Voor deze lichte satire op de corruptie en mediocriteit van de Amerikaanse bourgeoisie schreef Menotti een komische, boeiende en levendige partituur. Ook in dit werk demonstreert hij zijn theaterinstinct en vakmanschap om muziek te schrijven die het gebeuren volkomen dient en die de hedendaagse toehoorder in geen geval afschrikt. Origineel is ze eigenlijk niet; vooruitstrevend in geen geval! Toch spreekt ze aan en houdt ze de toehoorder geboeid betrokken bij het gebeuren. De zangstijl evolueert van een vlot parlando tot de zuiverste, zelfs gloedvolle lyriek, en dat alles bijna steeds op tonale basis. Je zou kunnen gewagen van een hedendaagse Puccini. De orkestpartij heeft meestal een ondersteunende rol, accentueert hier en daar een gevoelen of een geste, en is afwisselend en rijk geïnstrumenteerd.

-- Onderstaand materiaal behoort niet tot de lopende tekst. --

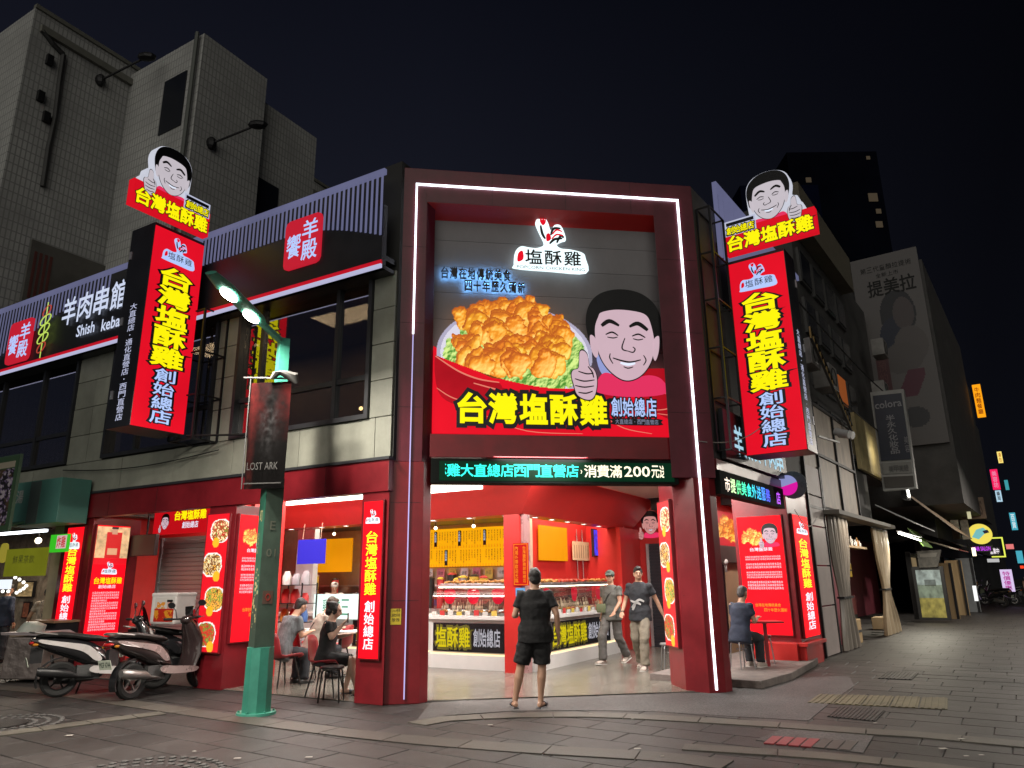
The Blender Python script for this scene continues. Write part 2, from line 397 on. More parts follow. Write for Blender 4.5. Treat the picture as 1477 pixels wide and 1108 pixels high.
def mirror(pts, fl, x0, z0, s): return [((x0+(1-p[0] if fl else p[0])*s), z0+p[1]*s) for p in pts]
def cartoon(parent, M, x0, z0, s, fl=False, y=0, skin=None, th=.004, nm='portrait', shirt=True, hair=None):
    """plain cartoon man giving a thumbs up: flat print in layers"""
    skin = skin or SKN; hair = hair or HAI
    def q(p): return [((x0+s*(1.0-p_[0])) if fl else (x0+s*p_[0]), z0+s*p_[1]) for p_ in p]
    def L_(polys, mt, k, name):
        mb = MB()
        for p in polys: mb.poly(q(p), y-th*k-th*.8, y-th*k)
        return mb.put(nm+'_'+name, mt, parent, M)
    S = spline
    if shirt:
        L_([S([(.10, -.02), (.22, .10), (.50, .02), (.80, .08), (.98, .02), (1.02, -.16), (.5, -.22), (.08, -.16)])], PNK, 0, 'shirt')
    L_([S([(.02, .52), (-.02, .80), (.045, 1.05), (.21, 1.21), (.48, 1.275), (.75, 1.23), (.94, 1.08), (1.02, .86), (1.005, .60), (.93, .40), (.5, .3), (.1, .38)])], hair, 1, 'hair')
    face = S([(.150, .86), (.20, .93), (.40, .975), (.64, .965), (.80, .92), (.865, .80), (.90, .52), (.84, .27), (.70, .08), (.52, .0), (.36, .05), (.20, .22), (.115, .46), (.10, .70)])
    ears = [S([(.10, .56), (.03, .60), (.035, .42), (.09, .30), (.13, .36)]), S([(.89, .56), (.97, .62), (.955, .42), (.90, .28), (.87, .36)])]
    big = S([((p[0]-.5)*1.035+.5, (p[1]-.5)*1.03+.5) for p in face[::4]], 4)
    L_([big], hair, 2, 'outline'); L_([face]+ears, skin, 3, 'face')
    t = .016
    ln = [stroke([(.19, .74), (.30, .81), (.43, .75)], .034, .024), stroke([(.57, .74), (.69, .79), (.82, .70)], .024, .034),
          stroke([(.24, .62), (.33, .655), (.41, .61)], t*.7), stroke([(.26, .585), (.34, .575), (.40, .59)], t*.5),
          stroke([(.60, .61), (.69, .64), (.78, .595)], t*.7), stroke([(.61, .575), (.68, .56), (.75, .575)], t*.5),
          stroke([(.50, .58), (.455, .46), (.47, .415), (.53, .40)], t*.6), stroke([(.53, .40), (.60, .385), (.63, .43), (.60, .46)], t*.55),
          stroke([(.32, .30), (.44, .265), (.56, .25), (.70, .285)], t*.7), stroke([(.46, .185), (.52, .165), (.59, .185)], t*.5),
          stroke([(.29, .36), (.28, .30), (.32, .22)], t*.5), stroke([(.74, .35), (.77, .28), (.73, .21)], t*.5)]
    L_(ln, hair, 4, 'features')
    L_([stroke([(.42, .235), (.52, .215), (.62, .235)], .018)], WHT, 5, 'teeth')
    # hand with the thumb up, in front of the shoulder
    hd = S([(-.12, .36), (-.07, .38), (-.02, .32), (.0, .18), (.05, .14), (.085, .06), (.09, -.06), (.06, -.20), (.0, -.27), (-.10, -.26), (-.18, -.20), (-.215, -.08), (-.24, .04), (-.22, .11), (-.15, .14), (-.135, .22)])
    bg = S([((p[0]+.07)*1.07-.07, (p[1]-.03)*1.055+.03) for p in hd[::3]], 3)
    L_([bg], hair, 6, 'hand_outline'); L_([hd], skin, 7, 'hand')
    L_([stroke([(-.15, .10), (-.04, .07), (.05, .08)], .009), stroke([(-.20, .0), (-.08, -.03), (.06, -.01)], .009), stroke([(-.20, -.09), (-.08, -.11), (.05, -.09)], .009), stroke([(-.16, -.18), (-.06, -.19), (.03, -.16)], .009),
        stroke([(-.02, .17), (.03, .10), (.05, .02)], .009)], hair, 8, 'hand_lines')
def badge(parent, M, cx, z0, s, y=0, white=None, small=False, zs=1.0):
    """rooster emblem over three characters on a cut-out board; s = width"""
    white = white or WHT
    q = lambda p: [(cx+s*(a-.5), z0+s*b*zs) for a, b in p]
    b = MB(); b.poly(q(spline([(.0, .10), (.02, .28), (.10, .37), (.22, .36), (.33, .36), (.42, .42), (.36, .58), (.31, .72), (.34, .80), (.44, .82), (.49, .74), (.52, .64), (.58, .72), (.66, .72), (.71, .62), (.73, .5), (.67, .47), (.60, .42), (.66, .37), (.80, .36), (.96, .32), (1.0, .24), (1.0, .02), (.5, .02), (.02, .04)], 4)), y-.02*s, y)
    b.put('emblem_board', white, parent, M)
    k = MB()
    for i, c in enumerate('塩酥雞'):
        cell(k, c, cx+s*(-.34+.27*i), cx+s*(-.11+.27*i), z0+s*.12*zs, z0+s*.33*zs, y-.022*s, 'm' if not small else 'n', .02)
    for p in ([(.60, .45), (.66, .56), (.70, .53)], [(.50, .43), (.57, .50), (.68, .52)], [(.38, .70), (.40, .58), (.44, .50)], [(.52, .56), (.56, .66), (.66, .67)]):
        k.poly(q(stroke(p, .018)), y-.028*s, y-.022*s)
    if not small: latin(k, 'POPCORN CHICKEN KING', cx-.46*s, cx+.48*s, z0+.045*s, z0+.09*s, y-.022*s, 'n', .02)
    k.put('emblem_lettering', BLK, parent, M)
    r = MB()
    for p in ([(.37, .76), (.385, .82), (.40, .78), (.42, .83), (.435, .78), (.455, .81), (.45, .74), (.41, .70)], [(.46, .46), (.52, .50), (.50, .58), (.455, .56)], [(.05, .14), (.13, .18), (.12, .30), (.06, .26)]):
        r.poly(q(spline(p, 3)), y-.034*s, y-.03*s)
    for p in ([(.54, .57), (.60, .64), (.68, .62)], [(.53, .50), (.60, .57), (.69, .56)]): r.poly(q(stroke(p, .012)), y-.034*s, y-.03*s)
    r.put('emblem_red_mark', RED, parent, M)
def posterlines(mb, x0, x1, z1, z0, n, y, rs, ch='香雞味美食新鮮好吃炸酥傳統在地年老店品質', style='n'):
    """rows of small characters"""
    hh = (z1-z0)/n
    for i in range(n):
        m_ = int((x1-x0)/(hh*.75)); e = m_ if i % 4 != 3 else int(m_*.6)
        for j in range(e):
            a = x0+j*(x1-x0)/m_; cell(mb, rs.choice(ch), a, a+(x1-x0)/m_*.85, z1-(i+.8)*hh, z1-i*hh, y, style, .02)
# ---------------------------------------------------------------- people
def ring_loft(mb, secs, n=14):
    """closed loft through elliptical sections (centre, axis a, axis b)"""
    vs = []
    for c, a, b in secs:
        c = Vector(c); a = Vector(a); b = Vector(b)
        for i in range(n):
            t = 2*math.pi*i/n; vs.append(c+a*math.cos(t)+b*math.sin(t))
    m_ = len(secs); fs = [(k*n+i, k*n+(i+1) % n, (k+1)*n+(i+1) % n, (k+1)*n+i) for k in range(m_-1) for i in range(n)]
    fs += [tuple(range(n-1, -1, -1)), tuple(range((m_-1)*n, m_*n))]
    return mb.add(vs, fs)
def limb(mb, pts, rad, n=12):
    """tapered round limb through joints with ball joints"""
    for i in range(len(pts)-1):
        mb.cyl(pts[i], pts[i+1], rad[i], rad[i+1], n)
    for p, r in zip(pts, rad): mb.ball(p, r*1.0, n=12, m=8)
    return mb
def skin_it(mb, name, m, parent, M, vox=.009, sm=4, wr=0, **kw):
    me = bpy.data.meshes.new(name); me.from_pydata(mb.v, [], mb.f)
    b = bmesh.new(); b.from_mesh(me); bmesh.ops.recalc_face_normals(b, faces=b.faces); b.to_mesh(me); b.free()
    o = bpy.data.objects.new('tmp', me)
    r = o.modifiers.new('r', 'REMESH'); r.mode = 'VOXEL'; r.voxel_size = vox
    if sm: s_ = o.modifiers.new('s', 'SMOOTH'); s_.iterations = sm; s_.factor = .5
    n = evaluate(o)
    if wr:
        for v in n.vertices:
            p = v.co; v.co = p+v.normal*wr*(noise.noise(Vector((p.x*8, p.y*8, p.z*13)))*1.1+abs(noise.noise(Vector((p.x*17+p.z*9, p.y*17, p.z*19+5))))*.9-.2)
    n.shade_smooth(); n.name = name; n.materials.clear(); n.materials.append(m)
    o = bpy.data.objects.new(name, n); link(o, parent, M); return tag(o, **kw)
SKIN = mat('warm skin', (.42, .24, .16), .5, var=.08, scale=9, bump=.05)
SKIN2 = mat('light skin', (.55, .36, .27), .5, var=.06, scale=9, bump=.05)
HAIR = mat('black hair', (.012, .010, .010), .55, var=.4, scale=40, bump=.5, bscale=90)
HAIRG = mat('greying hair', (.07, .068, .068), .6, var=.4, scale=40, bump=.4, bscale=90)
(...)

Over de vertolking niets dan goeds. De regie van Menotti zelf en de enscenering van P. Grossi zaten vol onverwachte en geestige vondsten. Er werd echt muziektheater op de planken voorgesteld. Alle personages waren, zowel vocaal als scenisch, goed getypeerd. Stuk voor stuk waren het de geknipte zangsolisten (o.a.) J. Patrick, N. Shade, I. d'Arès), die o.l.v. de Roemeense dirigent Christian Badea een ideale interpretatie van het werk ten beste gaven.
In deze ‘Ronde van Belgische opera's en balletten’ werd slechts één creatie van eigen bodem opgedist. Daarvoor had het Centre Lyrique de Wallonie gezorgd met de voorstelling van Cyrano de Bergerac, een opera in vijf taferelen van Paul Danblon, naar het bekende gegeven van Edmond Rostand. Alle lof en waardering voor dat initiatief, ook al bleek het werk geen revelatie te zijn. Om te beginnen is deze opera veel te lang uitgesponnen en mist hij een doorlopende dramatische spanning. Het lag in de bedoeling van de componist een lyrisch theaterstuk te schrijven waarin de menselijke stem vooral een zangerige rol wordt toebedeeld. Die lyrische passages zijn er ongetwijfeld, zeker in de laatste drie taferelen, maar daarmee maakt men nog geen boeiend muziektheater. Er steken mooie momenten in de partituur (o.a. de poëtische balkonscène in het derde tafereel, het kadettenkoor in het tweede tafereel), bovendien weet de componist meer dan eens sfeer en stemming op te roepen, maar de partituur mist eenheid van stijl en conceptie. De orkestratie is dikwijls vakkundig en kleurrijk uitgeschreven, maar is te weinig op een dramatische stuwing afgestemd. De verdienste van de avond gaat in de eerste plaats naar G. Bacquier, die de hoofdrol vertolkte met de juiste typering en geladen voordracht. Solisten en koor zongen keurig. De scenische voorstelling was verzorgd maar erg traditioneel.